## To be done
List every line below containing "from".

## Data lines
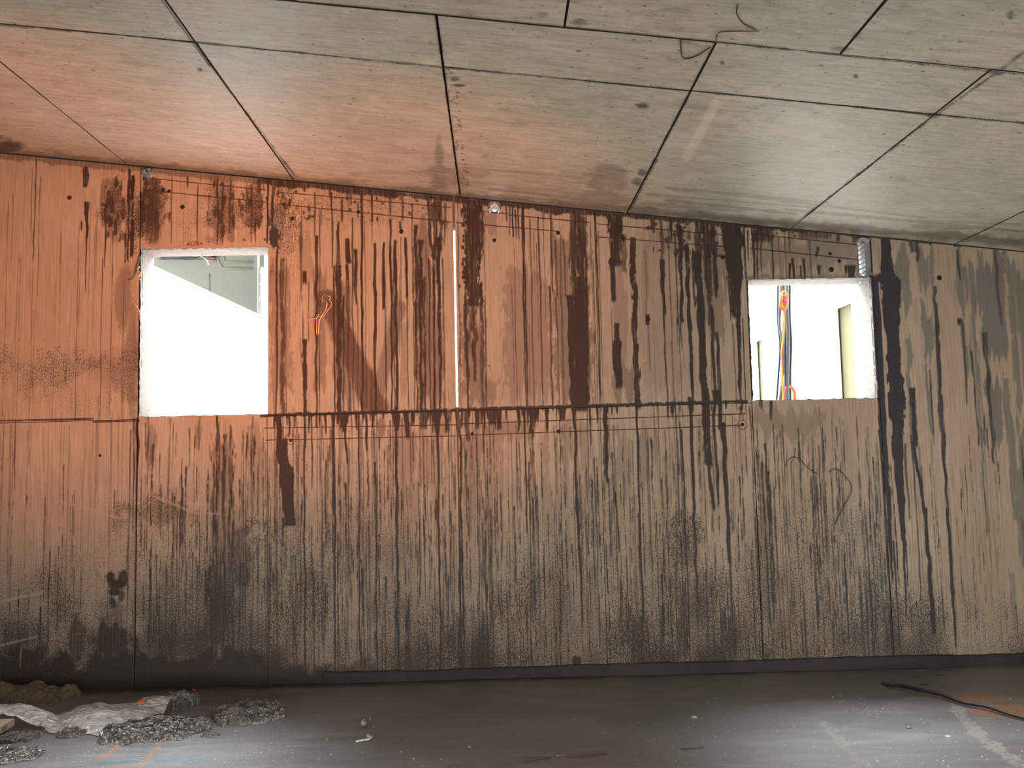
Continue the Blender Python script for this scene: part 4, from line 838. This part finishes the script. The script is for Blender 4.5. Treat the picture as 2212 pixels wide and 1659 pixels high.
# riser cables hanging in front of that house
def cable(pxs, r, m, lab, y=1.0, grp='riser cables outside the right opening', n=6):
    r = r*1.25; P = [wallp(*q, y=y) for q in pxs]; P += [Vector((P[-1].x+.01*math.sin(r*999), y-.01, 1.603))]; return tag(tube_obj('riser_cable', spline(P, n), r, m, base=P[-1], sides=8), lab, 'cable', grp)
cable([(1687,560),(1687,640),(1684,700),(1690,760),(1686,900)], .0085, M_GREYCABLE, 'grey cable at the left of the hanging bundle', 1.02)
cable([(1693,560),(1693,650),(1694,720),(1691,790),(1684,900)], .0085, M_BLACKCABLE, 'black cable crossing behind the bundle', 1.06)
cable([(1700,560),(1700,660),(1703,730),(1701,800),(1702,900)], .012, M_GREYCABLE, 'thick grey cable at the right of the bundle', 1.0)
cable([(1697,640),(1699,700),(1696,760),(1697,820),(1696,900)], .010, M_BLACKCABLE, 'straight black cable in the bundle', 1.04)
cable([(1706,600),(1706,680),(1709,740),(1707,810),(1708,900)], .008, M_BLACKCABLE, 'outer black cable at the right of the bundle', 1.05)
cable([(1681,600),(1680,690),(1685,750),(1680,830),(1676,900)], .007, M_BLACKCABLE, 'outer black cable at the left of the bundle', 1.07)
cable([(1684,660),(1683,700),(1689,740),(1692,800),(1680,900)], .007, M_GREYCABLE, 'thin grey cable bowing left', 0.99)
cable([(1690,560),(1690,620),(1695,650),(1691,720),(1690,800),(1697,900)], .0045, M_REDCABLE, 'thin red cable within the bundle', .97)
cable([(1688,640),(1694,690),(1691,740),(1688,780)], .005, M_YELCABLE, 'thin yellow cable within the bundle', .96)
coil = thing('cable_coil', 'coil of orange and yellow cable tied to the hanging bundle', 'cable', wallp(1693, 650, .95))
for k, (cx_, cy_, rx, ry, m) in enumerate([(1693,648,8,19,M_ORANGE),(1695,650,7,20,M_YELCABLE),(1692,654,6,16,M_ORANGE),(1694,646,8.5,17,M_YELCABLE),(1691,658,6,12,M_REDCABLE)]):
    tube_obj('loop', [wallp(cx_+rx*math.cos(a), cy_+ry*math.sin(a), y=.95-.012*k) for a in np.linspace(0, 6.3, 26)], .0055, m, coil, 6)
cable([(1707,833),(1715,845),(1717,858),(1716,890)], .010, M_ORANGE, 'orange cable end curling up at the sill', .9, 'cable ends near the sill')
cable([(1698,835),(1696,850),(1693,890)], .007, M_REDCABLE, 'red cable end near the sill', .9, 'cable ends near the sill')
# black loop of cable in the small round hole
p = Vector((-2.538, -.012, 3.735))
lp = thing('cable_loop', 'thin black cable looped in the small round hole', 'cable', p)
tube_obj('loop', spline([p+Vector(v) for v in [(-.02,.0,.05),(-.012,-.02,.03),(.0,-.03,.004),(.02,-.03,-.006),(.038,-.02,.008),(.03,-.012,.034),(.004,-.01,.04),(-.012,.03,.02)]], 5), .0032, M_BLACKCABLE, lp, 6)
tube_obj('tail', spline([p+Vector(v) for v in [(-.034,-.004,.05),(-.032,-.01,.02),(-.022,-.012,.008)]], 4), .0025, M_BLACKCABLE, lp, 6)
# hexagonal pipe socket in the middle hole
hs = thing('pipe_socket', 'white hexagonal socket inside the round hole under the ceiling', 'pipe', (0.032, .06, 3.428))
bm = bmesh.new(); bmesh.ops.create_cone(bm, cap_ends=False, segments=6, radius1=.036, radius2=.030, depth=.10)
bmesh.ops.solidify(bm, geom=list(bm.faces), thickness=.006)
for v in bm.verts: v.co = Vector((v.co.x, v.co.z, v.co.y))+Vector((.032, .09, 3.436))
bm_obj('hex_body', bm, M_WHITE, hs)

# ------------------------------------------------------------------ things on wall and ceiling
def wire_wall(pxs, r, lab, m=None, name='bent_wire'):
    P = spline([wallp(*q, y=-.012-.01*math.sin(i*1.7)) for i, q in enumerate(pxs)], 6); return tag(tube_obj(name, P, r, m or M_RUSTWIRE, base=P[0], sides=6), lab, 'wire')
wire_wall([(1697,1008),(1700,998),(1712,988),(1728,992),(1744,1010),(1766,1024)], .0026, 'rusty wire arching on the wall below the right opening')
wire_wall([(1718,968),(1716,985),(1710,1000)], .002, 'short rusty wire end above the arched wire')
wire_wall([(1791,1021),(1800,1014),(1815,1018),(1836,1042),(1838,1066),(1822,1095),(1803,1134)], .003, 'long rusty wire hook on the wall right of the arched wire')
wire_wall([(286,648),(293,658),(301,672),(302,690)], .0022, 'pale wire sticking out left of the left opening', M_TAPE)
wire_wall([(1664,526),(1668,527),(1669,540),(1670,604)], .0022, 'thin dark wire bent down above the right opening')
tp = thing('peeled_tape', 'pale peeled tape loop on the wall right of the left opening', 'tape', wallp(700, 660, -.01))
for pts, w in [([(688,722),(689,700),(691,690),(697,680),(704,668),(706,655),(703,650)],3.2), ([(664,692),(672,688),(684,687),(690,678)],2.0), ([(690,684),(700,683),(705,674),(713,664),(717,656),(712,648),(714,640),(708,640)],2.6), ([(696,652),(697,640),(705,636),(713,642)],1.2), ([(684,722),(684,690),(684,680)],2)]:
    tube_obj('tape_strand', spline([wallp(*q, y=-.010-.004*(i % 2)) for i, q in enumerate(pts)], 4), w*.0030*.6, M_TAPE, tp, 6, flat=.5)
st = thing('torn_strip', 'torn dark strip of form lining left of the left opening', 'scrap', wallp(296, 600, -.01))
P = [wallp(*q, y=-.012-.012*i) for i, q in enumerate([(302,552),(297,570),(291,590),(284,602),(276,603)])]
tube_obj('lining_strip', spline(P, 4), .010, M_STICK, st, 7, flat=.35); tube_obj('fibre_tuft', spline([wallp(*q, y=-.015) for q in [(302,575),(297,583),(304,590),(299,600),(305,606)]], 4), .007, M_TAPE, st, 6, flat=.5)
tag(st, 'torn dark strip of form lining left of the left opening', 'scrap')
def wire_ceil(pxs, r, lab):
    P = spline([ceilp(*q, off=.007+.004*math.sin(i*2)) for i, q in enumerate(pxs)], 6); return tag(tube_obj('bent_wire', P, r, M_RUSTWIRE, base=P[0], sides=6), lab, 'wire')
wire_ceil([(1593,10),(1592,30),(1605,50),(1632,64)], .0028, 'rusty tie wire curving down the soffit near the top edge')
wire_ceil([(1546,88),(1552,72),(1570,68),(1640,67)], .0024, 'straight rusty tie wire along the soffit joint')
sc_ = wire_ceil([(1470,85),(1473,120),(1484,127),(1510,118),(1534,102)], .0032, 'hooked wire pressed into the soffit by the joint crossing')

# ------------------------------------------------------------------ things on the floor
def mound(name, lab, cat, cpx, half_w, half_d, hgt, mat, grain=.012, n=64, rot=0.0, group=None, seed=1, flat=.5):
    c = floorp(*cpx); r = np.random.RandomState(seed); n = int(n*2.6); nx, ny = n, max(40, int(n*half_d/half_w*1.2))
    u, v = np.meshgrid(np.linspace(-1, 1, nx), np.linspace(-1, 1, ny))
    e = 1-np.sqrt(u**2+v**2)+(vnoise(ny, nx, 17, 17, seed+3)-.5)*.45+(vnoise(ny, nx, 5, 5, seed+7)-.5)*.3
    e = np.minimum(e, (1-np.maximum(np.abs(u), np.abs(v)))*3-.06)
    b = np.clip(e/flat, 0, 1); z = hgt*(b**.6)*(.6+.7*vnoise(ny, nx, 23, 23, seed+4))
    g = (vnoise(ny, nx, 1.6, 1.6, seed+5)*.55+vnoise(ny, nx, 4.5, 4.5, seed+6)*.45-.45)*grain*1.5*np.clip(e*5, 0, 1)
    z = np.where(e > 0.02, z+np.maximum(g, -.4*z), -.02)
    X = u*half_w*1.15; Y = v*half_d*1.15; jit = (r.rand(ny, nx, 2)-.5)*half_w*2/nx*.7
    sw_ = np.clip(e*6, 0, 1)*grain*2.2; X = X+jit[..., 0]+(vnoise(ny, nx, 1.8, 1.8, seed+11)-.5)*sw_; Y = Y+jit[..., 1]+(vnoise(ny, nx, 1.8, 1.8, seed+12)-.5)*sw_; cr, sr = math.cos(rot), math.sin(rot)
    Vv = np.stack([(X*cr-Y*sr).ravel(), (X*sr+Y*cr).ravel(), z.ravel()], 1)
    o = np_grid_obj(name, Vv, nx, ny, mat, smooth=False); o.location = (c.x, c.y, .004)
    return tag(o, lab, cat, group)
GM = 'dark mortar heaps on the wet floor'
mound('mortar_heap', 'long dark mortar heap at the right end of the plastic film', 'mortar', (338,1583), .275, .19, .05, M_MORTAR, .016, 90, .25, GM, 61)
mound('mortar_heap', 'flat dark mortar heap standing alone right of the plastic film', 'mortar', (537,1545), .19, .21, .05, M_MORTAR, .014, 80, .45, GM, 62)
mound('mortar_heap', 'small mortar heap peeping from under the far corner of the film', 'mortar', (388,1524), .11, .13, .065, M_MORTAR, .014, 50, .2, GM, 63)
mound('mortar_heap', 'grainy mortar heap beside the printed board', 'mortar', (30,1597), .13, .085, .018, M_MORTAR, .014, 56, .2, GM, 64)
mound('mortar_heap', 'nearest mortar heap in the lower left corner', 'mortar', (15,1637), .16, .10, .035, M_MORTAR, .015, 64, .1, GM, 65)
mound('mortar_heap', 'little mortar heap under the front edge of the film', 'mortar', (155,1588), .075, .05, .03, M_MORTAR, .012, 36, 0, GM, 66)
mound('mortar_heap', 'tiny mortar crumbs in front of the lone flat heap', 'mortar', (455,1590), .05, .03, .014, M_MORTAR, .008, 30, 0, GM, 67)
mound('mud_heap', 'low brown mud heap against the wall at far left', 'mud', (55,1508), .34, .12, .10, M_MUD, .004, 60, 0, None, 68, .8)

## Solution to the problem
Continue the Blender Python script for this scene: part 4, from line 838. This part finishes the script. The script is for Blender 4.5. Treat the picture as 2212 pixels wide and 1659 pixels high.
mound('mortar_heap', 'small mortar heap peeping from under the far corner of the film', 'mortar', (388,1524), .11, .13, .065, M_MORTAR, .014, 50, .2, GM, 63)